As far as I can tell, there isn't anything in the Python standard library (although I'd love to be proven wrong). Also, googling around didn't turn up much that's definitive; I'm wondering if there's something out there that "everyone" uses.

+1  A: 

The module os.path has what you need, in particular: abspath() (if the path is not absolute), dirname(), isfile(), and join().

dir = os.path.curdir()
filename = None
while True:
    filename = os.path.join(dir, 'filename')
    if os.path.isfile(filename):
        break
    updir = os.path.dirname(dir)
    if updir == dir:
        filename = None
        break
    dir = updir

Edit: change posixpath to os.path so that this works on Windows.

Edit x2: add code.

Dave
os.isfile() is not a function.

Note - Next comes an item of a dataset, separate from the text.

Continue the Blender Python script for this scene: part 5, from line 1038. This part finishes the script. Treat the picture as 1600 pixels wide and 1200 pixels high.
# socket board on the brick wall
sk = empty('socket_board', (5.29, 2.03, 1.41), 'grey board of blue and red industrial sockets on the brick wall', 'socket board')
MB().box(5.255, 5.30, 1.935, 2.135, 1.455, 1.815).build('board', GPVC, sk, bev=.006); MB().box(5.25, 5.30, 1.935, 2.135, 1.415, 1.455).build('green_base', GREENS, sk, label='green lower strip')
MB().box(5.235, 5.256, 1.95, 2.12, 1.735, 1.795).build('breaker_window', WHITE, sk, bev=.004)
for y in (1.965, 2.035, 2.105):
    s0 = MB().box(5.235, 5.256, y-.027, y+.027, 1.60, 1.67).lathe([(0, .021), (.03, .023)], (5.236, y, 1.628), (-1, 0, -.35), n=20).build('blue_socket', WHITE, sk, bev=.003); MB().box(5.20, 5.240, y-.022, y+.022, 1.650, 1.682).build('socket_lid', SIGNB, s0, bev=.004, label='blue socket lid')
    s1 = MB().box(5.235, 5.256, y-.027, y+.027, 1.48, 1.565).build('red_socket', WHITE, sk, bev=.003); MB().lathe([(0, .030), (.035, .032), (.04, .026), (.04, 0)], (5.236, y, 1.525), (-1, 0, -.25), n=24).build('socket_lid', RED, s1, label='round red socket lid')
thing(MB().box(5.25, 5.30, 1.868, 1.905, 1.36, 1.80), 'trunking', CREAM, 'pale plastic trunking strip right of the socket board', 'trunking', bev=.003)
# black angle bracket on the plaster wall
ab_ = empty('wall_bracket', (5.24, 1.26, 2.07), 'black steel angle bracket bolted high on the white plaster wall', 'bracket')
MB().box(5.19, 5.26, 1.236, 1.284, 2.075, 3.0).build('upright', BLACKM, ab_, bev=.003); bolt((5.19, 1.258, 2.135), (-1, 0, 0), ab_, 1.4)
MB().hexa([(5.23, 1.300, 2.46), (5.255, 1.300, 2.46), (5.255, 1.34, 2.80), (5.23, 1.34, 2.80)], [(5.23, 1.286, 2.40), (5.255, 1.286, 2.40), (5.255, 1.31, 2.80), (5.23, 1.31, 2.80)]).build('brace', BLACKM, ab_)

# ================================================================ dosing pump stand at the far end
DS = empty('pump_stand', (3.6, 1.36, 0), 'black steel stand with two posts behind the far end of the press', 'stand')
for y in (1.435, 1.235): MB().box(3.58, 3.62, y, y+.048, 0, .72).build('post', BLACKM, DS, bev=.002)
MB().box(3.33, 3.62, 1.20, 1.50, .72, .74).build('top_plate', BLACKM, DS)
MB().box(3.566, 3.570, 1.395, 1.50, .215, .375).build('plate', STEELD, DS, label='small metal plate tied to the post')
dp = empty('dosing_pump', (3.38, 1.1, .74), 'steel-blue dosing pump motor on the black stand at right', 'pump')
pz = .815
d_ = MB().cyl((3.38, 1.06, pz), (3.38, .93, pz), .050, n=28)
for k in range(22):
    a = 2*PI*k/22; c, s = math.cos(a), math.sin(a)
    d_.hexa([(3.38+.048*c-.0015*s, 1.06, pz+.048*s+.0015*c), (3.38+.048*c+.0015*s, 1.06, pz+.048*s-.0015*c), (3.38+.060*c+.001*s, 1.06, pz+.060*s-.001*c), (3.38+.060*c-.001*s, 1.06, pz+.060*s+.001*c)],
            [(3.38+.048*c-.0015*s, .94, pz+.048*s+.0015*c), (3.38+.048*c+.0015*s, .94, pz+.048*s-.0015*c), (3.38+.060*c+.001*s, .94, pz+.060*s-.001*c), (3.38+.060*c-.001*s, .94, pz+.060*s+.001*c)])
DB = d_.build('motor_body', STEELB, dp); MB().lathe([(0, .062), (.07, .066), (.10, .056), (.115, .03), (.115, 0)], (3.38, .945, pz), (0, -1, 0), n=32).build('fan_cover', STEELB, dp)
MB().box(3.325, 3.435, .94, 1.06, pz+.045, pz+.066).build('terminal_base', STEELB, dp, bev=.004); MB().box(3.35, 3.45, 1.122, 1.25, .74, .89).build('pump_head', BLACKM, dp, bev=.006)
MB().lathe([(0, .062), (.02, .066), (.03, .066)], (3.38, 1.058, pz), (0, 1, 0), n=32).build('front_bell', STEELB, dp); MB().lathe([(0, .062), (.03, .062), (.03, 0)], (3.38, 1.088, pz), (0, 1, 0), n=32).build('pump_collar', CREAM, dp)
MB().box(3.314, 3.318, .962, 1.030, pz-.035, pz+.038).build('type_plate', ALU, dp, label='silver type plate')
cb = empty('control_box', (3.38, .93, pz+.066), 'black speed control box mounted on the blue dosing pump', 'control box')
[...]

Try os.path.isfile().
nosklo
+3  A: 
import os

def findup(filename):
    drive, thisdir = os.path.splitdrive(os.getcwd())
    while True:
        fullpath = os.path.join(drive, thisdir, filename)
        if os.path.isfile(fullpath):
            return fullpath
        if thisdir == os.path.sep: #root dir
            raise LookupError('file not found: %r' % filename)
        thisdir = os.path.dirname(thisdir)

os.makedirs('/tmp/foo/bar/baz/qux')
open('/tmp/foo/findme.txt', 'w').close()
os.chdir('/tmp/foo/bar/baz/qux')
print findup('findme.txt')

Prints:

/tmp/foo/findme.txt

Also works on Windows. Probably will work on any platform.